Retype exactly the lines below, beginning with the first and ending with the line where "col = scene.collection" appears.

--- Start GIVEN INFORMATION ---

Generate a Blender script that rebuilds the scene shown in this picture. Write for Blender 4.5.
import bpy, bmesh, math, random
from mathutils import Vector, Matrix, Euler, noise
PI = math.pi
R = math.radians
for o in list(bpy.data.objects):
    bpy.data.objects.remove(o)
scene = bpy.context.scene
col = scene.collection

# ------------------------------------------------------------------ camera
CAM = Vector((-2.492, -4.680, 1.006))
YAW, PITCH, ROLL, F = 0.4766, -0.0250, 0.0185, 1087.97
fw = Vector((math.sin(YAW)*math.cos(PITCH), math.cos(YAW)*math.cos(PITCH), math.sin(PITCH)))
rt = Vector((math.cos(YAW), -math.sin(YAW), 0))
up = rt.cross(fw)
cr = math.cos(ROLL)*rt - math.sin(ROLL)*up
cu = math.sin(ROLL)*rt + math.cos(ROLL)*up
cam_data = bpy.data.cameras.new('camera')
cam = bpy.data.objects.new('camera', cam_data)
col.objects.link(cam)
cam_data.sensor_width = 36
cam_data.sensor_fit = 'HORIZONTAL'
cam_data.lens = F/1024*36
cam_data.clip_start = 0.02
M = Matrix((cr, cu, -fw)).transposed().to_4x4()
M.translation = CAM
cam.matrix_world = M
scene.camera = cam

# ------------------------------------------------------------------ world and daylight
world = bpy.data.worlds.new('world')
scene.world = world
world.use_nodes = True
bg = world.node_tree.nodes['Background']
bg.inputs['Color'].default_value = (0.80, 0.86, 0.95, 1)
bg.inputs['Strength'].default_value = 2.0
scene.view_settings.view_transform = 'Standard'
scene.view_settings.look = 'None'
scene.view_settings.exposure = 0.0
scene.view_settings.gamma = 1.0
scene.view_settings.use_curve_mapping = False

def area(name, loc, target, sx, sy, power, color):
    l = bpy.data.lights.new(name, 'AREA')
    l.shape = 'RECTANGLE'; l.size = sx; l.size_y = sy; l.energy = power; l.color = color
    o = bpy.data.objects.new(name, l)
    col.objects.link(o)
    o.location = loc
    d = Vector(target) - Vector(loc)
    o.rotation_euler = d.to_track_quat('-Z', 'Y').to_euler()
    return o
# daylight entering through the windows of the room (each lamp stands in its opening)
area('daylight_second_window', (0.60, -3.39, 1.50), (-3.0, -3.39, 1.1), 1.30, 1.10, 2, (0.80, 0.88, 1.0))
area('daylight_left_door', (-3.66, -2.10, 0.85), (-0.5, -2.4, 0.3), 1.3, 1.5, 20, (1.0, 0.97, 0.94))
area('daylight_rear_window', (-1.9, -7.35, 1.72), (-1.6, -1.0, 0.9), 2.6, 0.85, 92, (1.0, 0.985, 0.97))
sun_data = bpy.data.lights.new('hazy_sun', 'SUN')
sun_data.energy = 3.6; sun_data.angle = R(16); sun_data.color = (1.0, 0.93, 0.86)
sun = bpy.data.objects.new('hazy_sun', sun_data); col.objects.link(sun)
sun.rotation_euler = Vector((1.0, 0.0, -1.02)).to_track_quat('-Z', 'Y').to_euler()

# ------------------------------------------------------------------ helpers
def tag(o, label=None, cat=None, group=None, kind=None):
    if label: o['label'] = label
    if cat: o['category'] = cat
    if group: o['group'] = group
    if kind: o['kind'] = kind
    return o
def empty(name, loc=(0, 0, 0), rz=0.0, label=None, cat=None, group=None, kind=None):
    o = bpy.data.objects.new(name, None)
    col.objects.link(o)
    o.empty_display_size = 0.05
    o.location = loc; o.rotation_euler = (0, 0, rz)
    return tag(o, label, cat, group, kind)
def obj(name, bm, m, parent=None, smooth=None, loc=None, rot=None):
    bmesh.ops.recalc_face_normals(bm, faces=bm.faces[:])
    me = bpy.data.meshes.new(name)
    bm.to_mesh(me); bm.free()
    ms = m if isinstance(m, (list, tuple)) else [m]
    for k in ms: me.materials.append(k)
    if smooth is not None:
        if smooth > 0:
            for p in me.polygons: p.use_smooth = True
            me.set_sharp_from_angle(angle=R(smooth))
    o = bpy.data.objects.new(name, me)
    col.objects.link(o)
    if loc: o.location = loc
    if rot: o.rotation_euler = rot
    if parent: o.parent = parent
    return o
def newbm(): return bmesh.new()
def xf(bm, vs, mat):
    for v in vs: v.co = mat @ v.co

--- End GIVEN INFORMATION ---

◆ **EXERCISE RESPONSE**
Generate a Blender script that rebuilds the scene shown in this picture. Write for Blender 4.5.
import bpy, bmesh, math, random
from mathutils import Vector, Matrix, Euler, noise
PI = math.pi
R = math.radians
for o in list(bpy.data.objects):
    bpy.data.objects.remove(o)
scene = bpy.context.scene
col = scene.collection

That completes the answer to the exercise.